One day after President Donald Trump signed the executive order to prevent immigration and travel into the United States from seven Muslim-majority countries, the UC Office of the President released a five-sentence statement condemning the order and reiterating international and immigrant students’ rightful place in the university. Separate, more thorough statements by the Dean’s Office of Jacobs School of Engineering followed, linking resources, clarifying the order’s effects, answering questions and filling the holes left by the UCOP statement. This counsel, however, was only sent to a fraction of UC San Diego’s student body. Given the immediate and severe effect of the executive order, UC leadership owes it to students and faculty to provide concrete guidance rather than merely sentiment.
Undoubtedly, students and faculty from across the country were affected immediately following the executive order, which has restricted travel and immigration to the U.S. from “nonimmigrants and immigrants” from Iran, Iraq, Libya, Somalia, Sudan, Syria and Yemen. As NPR reports, one Iranian student from City University of New York was detained for 18 hours before her return to the U.S. from the United Arab Emirates before ultimately being sent back to Tehran. This predicament falls among many others. An Iranian UCSD student told the UCSD Guardian that her parents may be unable to attend her graduation due to the executive order, as the appointment she had scheduled for them with the U.S. Embassy was cancelled the day after the order was made.
The Muslim Ban’s far-reaching effects have already targeted many students on the basis of religion and national origin. It is estimated by the Institute of International Education that over one million international students attend American universities. Roughly 16,500 students come from the countries affected by the executive order.
The ban also posits a specific contradiction to University of California’s values not mentioned in the statement. According to the Office of Refugee Resettlement, 60 percent of Iranian refugees in the U.S. live in California, followed by 13 percent of Iraqi refugees and a lower proportion of 10 percent of Syrian refugees across the country. As a university that seeks to provide quality education for the people of California, the Muslim ban hits close to home for California. And as such, during this time of uncertainty, the statement sent by UCOP on Sunday should have mentioned protocol in the way that other universities did, or in the way that UCOP has done in the past.
Mark Schlissel, the President of University of Michigan, for one, released a statement within 24 hours of the executive order — two days earlier than that of UCOP — which outlined that the university will not provide the immigration status to anyone “except when required by law,” that campus police will not collaborate to enforce federal immigration law unless legally required and that campus police do not inquire about immigration status in doing its job. Three months ago, following Trump’s election, UCOP released a statement on undocumented students committing to this much. The statement mentioned that a “federal effort to create a registry … based on protected characteristics, such as religion, national origin, race or sexual orientation, would be antithetical to the … principles of nondiscrimination that guide our university.”

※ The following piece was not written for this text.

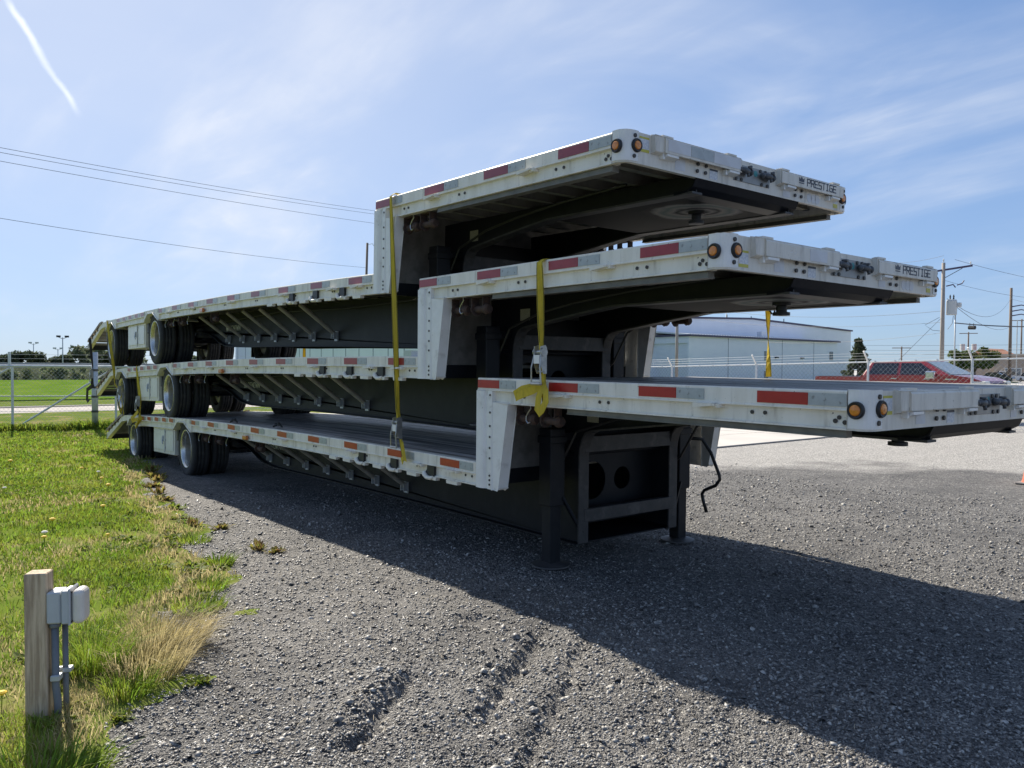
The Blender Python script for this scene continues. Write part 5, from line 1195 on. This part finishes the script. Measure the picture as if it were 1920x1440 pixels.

With the Muslim ban, there are new questions and yet fewer answers.
The UCSD International Students & Programs Office and International Faculty & Scholars Office updated their current immigration policies Monday afternoon, as engineering students were notified by Albert P. Pisano, Dean of the Jacobs School of Engineering. In these updates, the ISPO and IFSO recognize the urgent need for resources of information and support, outlining various answers to the plethora of unknowns and opening up the office as a “welcoming, safe environment to discuss concerns.” Among these are both an FAQ and an outline of what the ban can and cannot do, as well as contact information for the ISPO and the IFSO.
While these statements from the ISPO and IFSO are clear and crucial for students in need of guidance and direction, the problem persists that these statements come from UCSD, not the University of California. Even still, they come quietly ― through forwarded emails to only some segments of the student population ― and they come belatedly, an entire three days after Trump’s executive order. The efforts of the ISPO and IFSO were well-intentioned and considerate, and those of the UC should have been forthcoming and informative. Instead, students received neither. During a time when the effects of Trump’s executive order immediately began to affect the studies and the futures of many at the UC campuses, UCOP must move beyond inaction. They can do so by offering more than condemnation.
Update: At 5 p.m. on February 1, the Office of the Executive Vice Chancellor released a statement answering questions regarding the ban’s effect on students and faculty, and giving updates on the UC’s efforts in response. This announcement does not contradict the above editorial.
Daniel • Feb 8, 2017 at 10:13 am
This is a good editorial. You took a national issue and used your station as the campus newspaper to give it unique coverage that’s specific to the campus, serving a niche that the New York Times can’t fill. This is exactly the right way to run an editorial on a national issue. Nice job.